Afghan Opium Crop Set To Grow In 2007: UN
Afghanistan's opium crop is likely rise again this year after production of the drug saw a record 50 percent jump in 2006, the United Nations warned on Monday in a new blow to eradication efforts.
A United Nations Office on Drugs and Crime (UNODC) report also pointed out clear links between the spiralling Taliban insurgency and the drugs trade in Afghanistan, which accounts for 90 percent of the world's heroin.
"This winter survey suggests that opium cultivation in Afghanistan in 2007 may not be lower than the record harvest of 165,000 hectares (407,550 acres) in 2006," the report said.
However "effective countrywide eradication may alter this trend," it added. The government has boosted efforts to plough up poppy fields this year, sparking a handful of often-deadly clashes between police and farmers.
Poppy cultivation would likely increase in 15 provinces and decrease in seven, according to the report based on surveys in 508 villages in December and January.
Among those expected to see an increase were southern provinces worst hit by a Taliban-led insurgency such as Helmand, the biggest opium-growing region.
"The situation is worse in Afghanistan's richly fertile yet highly unstable southern provinces. Bear in mind that this region accounted for more than 50 percent of all opium cultivated in Afghanistan last year," the report said.
There were "clear correlations between insurgency and illicit drug-related activities," it said.

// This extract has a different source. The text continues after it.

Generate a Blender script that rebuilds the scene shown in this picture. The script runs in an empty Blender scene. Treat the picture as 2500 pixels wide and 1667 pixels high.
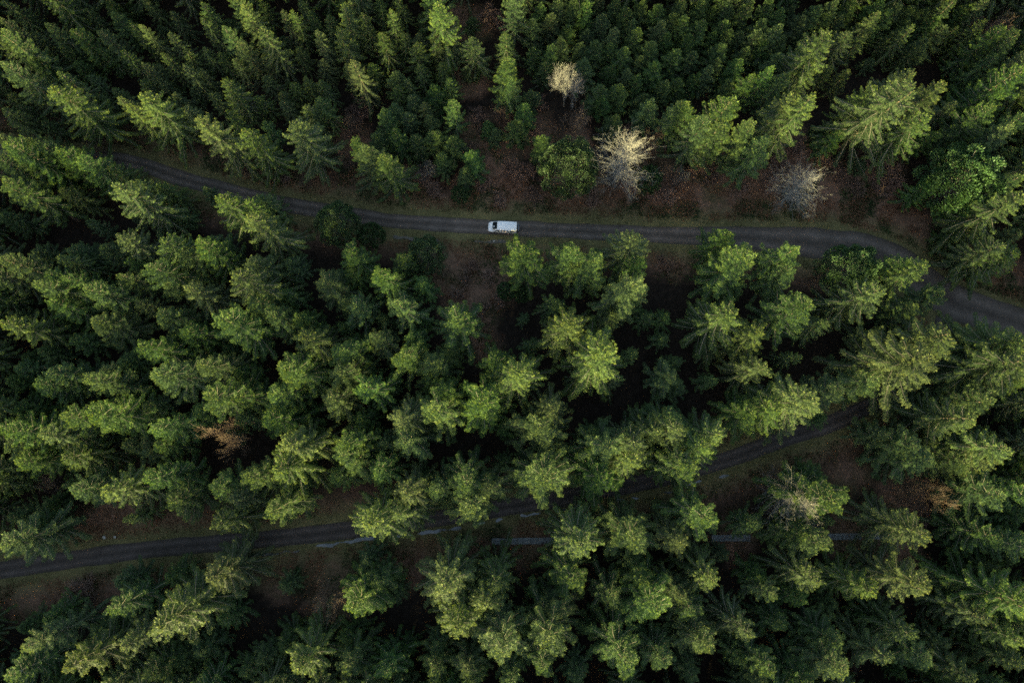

"While this is not new, Afghanistan seems to be the most obvious case in the world of how drug cultivation, refining and trafficking funds political violence, and vice versa."
The UNODC also noted a "new and disturbing" increase in cannabis cultivation.
"The last thing we need is for Afghanistan to switch from one drug to another or -- worse -- to become a world leader in cannabis as well as opium production," its report said.
In 2006 an estimated 50,000 hectares of cannabis was grown compared to 30,000 in 2005, and the figure was likely to rise again this year.
Last year's increase in the cultivation of opium, the raw ingredient of heroin, was a blow to British- and US-backed efforts costing billions of dollars to stop the drugs trade through eradicating poppy crops, cracking down on those involved and offering farmers "alternative livelihoods."
The report found that the main reason that farmers were still growing the crop was that it could earn them 10 times more than a cereal per hectare.
Farmers also felt protected against the authorities by Taliban who earned revenue through cultivation, UNODC executive director Antonio Maria Costa told AFP.
Much of the problem in the south was related to corruption, including in the judiciary, and the lack of government or military authority, he said.
"Anywhere in the world, not only in Afghanistan, this sort of illicit activity is related to a lack of control of territory by authorities. It's not poverty...," he said, referring to claims by poor farmers that poppies are the most lucrative cash crop.
I sincerely hope they don't mind too terribly my re-printing the whole thing ... The only real question I have at this point is, how can I get a piece of this action? It would seem a profitable backstop to the inherent uncertainties of my 401K, not to mention the pension that I'll never live to see.